The Abatement Tree
The backbone economic logic underlying emissions trading is called the ‘marginal cost of abatement’. ‘Abatement’ here refers to reducing GHG pollution. The ‘marginal cost’ is the cost of the next piece of abatement that you do in a carbon reduction exercise. One way to conceptualise the marginal cost of abatement is to use fruit harvesting as an analogy.
An apple tree is covered with apples. But the cost to harvest the apples changes as you harvest them. After you walk around picking the low fruit, the low fruit are now all gone. You then need to jump to harvest the next layer up the tree, which requires more effort per apple. Then after those have all been harvested you need to use a ladder. Through time the harvesting effort per apple goes up a lot to the point where getting those last few apples takes a lot of effort (and cost) per apple.
The same happens with emissions reduction (abatement). One thing we discover when we measure our carbon footprint is that our abatement opportunities fall into different cost categories. Some are below zero (they save you money when you do them – such as reducing flights). Some are above zero but below the carbon price per tonne of CO2 abated (such as insulating a house). Others are both above zero and above the carbon price per tonne of CO2 abated. These are the low, medium, and high fruit on the ‘abatement tree’.
It is also worth noting that harvesting (abating) the highest fruit can be either a) prohibitively expensive – where harvesting this fruit would require the organisation to go bankrupt, or b) may be impossible at this stage on existing technology? For example, it is not possible to remove the embedded GHG emissions from the concrete manufacturing process for the concrete in your building. Or, for example, whilst reducing emissions by maximising efficiency within your fleet, it may not be achievable to convert your fleet to fully electric in the short term. Another example: it may not be possible or feasible at this stage to use a refrigerant that is not a greenhouse gas in your fruit processing plant.
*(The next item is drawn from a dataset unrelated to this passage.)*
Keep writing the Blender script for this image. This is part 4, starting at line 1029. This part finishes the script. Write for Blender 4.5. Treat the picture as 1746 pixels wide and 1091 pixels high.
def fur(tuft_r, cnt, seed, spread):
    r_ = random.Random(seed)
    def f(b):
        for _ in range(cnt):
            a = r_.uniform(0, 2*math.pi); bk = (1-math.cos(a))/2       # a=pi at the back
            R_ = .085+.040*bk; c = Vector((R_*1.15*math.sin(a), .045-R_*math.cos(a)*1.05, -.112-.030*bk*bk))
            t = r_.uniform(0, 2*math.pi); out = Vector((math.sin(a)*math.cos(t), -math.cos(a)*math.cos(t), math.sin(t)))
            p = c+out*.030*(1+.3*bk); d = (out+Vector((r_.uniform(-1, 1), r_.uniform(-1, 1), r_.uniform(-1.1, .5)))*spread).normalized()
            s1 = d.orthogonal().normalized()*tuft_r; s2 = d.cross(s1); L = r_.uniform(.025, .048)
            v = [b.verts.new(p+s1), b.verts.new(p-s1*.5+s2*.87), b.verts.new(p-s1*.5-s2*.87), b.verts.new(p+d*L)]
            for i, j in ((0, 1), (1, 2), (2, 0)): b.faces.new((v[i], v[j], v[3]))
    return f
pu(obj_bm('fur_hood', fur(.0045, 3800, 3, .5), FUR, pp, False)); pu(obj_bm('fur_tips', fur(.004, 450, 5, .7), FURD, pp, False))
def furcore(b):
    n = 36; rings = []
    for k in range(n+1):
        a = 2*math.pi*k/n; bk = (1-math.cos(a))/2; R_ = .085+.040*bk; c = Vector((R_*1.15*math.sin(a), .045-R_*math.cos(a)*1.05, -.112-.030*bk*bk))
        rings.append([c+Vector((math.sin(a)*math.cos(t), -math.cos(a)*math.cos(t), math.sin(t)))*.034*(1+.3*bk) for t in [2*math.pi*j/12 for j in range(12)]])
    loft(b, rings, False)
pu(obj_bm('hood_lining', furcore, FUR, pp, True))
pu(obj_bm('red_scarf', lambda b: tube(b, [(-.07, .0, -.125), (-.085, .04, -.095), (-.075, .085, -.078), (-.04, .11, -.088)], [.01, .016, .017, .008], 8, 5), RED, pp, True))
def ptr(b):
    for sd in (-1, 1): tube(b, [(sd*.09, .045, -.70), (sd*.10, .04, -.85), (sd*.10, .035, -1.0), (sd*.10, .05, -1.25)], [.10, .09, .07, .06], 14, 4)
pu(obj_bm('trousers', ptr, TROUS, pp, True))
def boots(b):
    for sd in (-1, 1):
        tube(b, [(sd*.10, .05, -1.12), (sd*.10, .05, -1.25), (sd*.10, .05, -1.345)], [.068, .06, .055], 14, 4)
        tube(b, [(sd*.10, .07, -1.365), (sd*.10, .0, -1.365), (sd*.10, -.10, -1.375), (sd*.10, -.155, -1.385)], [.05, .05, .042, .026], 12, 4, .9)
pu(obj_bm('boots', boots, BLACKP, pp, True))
Combatting climate change means getting the biggest beneficial bang for buck (the four ‘b’s) for every dollar invested in abatement. This means starting with harvesting all the low and medium fruit on the abatement tree across the entire economy. Ideally, climate policy and emissions trading are designed to do exactly that – harvest all the low and medium fruit and some of the high fruit. Unfortunately, the New Zealand Emissions Trading Scheme is not designed for this, but the voluntary carbon market is. Going Net Zero Carbon for example, is a voluntary action and falls under the voluntary carbon market.
When it comes to the cost of harvesting the highest fruit, however, a cost-benefit analysis would likely show that the four ‘b’s are not delivered by harvesting those highest fruit. The four ‘b’s are delivered when we stop harvesting high-cost abatement on our tree and instead pay to cause a higher volume of lower cost abatement on someone else’s tree. This is what carbon offsetting is.
The catch here is that someone else (i.e., the carbon offset project) needs to demonstrate that they could not deliver that abatement without the financial incentive in the form of the revenue from selling the carbon credits. This is called ‘additionality'. A good example is converting marginal farmland into permanent restorative forest cover. Here, the farmer cannot afford to turn off the revenue tap from that farmland (otherwise they will go bankrupt) and so they keep farming. But a forest carbon project allows the farmer to convert from one revenue stream (agricultural produce) to another revenue stream (carbon credits from permanent forest).
The goal is to combat climate change by doing as much abatement as we can and getting the biggest volume of abatement delivered by the limited funds available. We measure and reduce, and what we cannot reduce ourselves we either stop (still a good thing to do), or we decide to go the extra distance and take responsibility for the emissions that were too expensive or impossible to eliminate (an even better thing to do). Taking responsibility for these emissions involves carbon offsetting and, in the process, causing additional good to our planet – helping to recloak our whenua. When we choose a restorative forest carbon project to support (like any project supported by Ekos) then we will also contribute to biodiversity conservation, water quality, and climate resilience.